# Directions
The lines to reproduce run from the first one through the line containing "import usdkit". Reproduce them exactly.

# Provided data
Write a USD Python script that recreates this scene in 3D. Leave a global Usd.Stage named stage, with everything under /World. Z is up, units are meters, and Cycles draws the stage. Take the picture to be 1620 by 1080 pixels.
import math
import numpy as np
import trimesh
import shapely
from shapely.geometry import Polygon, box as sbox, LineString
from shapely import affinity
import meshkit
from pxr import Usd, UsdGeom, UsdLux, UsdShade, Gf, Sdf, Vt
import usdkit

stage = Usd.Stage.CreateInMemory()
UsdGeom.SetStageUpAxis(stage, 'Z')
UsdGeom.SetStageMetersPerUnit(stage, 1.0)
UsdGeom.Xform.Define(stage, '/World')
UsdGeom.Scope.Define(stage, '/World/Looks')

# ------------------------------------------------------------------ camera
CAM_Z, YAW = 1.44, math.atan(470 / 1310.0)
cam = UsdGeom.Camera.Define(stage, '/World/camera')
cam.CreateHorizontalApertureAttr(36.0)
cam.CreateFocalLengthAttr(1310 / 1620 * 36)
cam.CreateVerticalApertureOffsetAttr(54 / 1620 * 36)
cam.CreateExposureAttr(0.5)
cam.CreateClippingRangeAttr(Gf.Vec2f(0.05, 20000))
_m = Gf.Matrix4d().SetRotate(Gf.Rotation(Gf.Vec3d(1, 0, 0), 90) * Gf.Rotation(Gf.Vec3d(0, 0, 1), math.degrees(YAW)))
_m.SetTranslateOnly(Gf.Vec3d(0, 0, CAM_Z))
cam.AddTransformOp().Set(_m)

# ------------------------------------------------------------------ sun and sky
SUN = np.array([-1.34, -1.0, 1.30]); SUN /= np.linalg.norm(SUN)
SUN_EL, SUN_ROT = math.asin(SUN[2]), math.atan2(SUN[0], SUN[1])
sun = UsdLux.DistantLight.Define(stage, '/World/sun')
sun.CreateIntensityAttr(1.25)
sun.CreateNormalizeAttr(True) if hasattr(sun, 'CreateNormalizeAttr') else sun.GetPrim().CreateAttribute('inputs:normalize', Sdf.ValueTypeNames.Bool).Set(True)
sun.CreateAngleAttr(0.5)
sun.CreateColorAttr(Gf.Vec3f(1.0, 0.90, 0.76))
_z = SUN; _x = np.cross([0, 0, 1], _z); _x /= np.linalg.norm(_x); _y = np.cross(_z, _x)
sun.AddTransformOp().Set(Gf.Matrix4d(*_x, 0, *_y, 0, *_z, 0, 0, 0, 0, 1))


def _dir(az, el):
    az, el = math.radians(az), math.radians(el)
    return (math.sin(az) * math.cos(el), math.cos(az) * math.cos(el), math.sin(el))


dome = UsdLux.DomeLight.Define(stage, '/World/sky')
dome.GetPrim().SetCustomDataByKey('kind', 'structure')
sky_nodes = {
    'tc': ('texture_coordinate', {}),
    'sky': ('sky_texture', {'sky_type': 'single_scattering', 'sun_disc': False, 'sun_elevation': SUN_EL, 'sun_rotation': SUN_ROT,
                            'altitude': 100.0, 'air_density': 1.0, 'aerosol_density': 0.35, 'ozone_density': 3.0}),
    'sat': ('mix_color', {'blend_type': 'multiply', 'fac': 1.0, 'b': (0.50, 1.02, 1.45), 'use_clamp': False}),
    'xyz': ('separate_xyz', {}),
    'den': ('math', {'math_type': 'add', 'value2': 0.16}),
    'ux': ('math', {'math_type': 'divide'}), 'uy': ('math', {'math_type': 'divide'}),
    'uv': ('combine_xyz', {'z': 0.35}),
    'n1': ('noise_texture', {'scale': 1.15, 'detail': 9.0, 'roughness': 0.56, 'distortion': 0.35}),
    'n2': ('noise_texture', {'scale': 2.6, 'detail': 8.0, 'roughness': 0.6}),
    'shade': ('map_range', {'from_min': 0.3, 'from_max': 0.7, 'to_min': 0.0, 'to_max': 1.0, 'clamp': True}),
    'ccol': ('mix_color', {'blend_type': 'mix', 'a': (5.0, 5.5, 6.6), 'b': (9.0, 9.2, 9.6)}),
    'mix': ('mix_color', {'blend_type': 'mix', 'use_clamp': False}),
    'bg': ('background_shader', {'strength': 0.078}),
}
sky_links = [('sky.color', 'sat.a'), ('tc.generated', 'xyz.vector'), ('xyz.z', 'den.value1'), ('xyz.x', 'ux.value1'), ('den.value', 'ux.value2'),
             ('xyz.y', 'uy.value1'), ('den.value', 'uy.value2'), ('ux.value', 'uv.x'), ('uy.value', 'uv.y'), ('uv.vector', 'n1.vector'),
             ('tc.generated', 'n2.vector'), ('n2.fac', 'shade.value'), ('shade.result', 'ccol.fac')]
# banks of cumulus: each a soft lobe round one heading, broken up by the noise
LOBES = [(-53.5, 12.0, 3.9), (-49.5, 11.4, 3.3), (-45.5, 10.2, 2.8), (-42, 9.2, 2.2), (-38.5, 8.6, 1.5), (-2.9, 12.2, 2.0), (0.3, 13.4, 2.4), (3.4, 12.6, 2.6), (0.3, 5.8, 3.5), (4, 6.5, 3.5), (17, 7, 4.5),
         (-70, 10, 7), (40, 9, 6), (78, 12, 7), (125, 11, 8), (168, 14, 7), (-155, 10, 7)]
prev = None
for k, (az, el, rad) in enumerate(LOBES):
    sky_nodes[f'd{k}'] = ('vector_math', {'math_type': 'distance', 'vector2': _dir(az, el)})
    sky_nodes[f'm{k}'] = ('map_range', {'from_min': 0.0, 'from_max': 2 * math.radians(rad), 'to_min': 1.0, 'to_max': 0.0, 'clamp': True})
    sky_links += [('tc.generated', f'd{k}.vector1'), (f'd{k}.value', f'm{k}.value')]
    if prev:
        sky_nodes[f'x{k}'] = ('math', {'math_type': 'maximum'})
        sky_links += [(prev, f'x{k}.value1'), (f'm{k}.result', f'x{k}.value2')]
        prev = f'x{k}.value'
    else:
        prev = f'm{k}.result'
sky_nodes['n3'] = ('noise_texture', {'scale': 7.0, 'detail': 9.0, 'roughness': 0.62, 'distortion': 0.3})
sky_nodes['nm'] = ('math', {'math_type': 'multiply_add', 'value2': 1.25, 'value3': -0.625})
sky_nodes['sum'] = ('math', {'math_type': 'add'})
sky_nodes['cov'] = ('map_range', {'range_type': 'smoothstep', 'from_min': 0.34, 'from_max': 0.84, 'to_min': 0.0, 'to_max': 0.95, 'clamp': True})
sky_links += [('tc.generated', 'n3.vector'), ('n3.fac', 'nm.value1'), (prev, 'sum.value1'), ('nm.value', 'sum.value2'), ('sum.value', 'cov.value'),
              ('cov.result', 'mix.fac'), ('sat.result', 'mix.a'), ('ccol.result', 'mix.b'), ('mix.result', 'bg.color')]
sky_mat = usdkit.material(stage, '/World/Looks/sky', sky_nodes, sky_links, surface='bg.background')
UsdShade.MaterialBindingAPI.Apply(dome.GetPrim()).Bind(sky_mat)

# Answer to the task
Write a USD Python script that recreates this scene in 3D. Leave a global Usd.Stage named stage, with everything under /World. Z is up, units are meters, and Cycles draws the stage. Take the picture to be 1620 by 1080 pixels.
import math
import numpy as np
import trimesh
import shapely
from shapely.geometry import Polygon, box as sbox, LineString
from shapely import affinity
import meshkit
from pxr import Usd, UsdGeom, UsdLux, UsdShade, Gf, Sdf, Vt
import usdkit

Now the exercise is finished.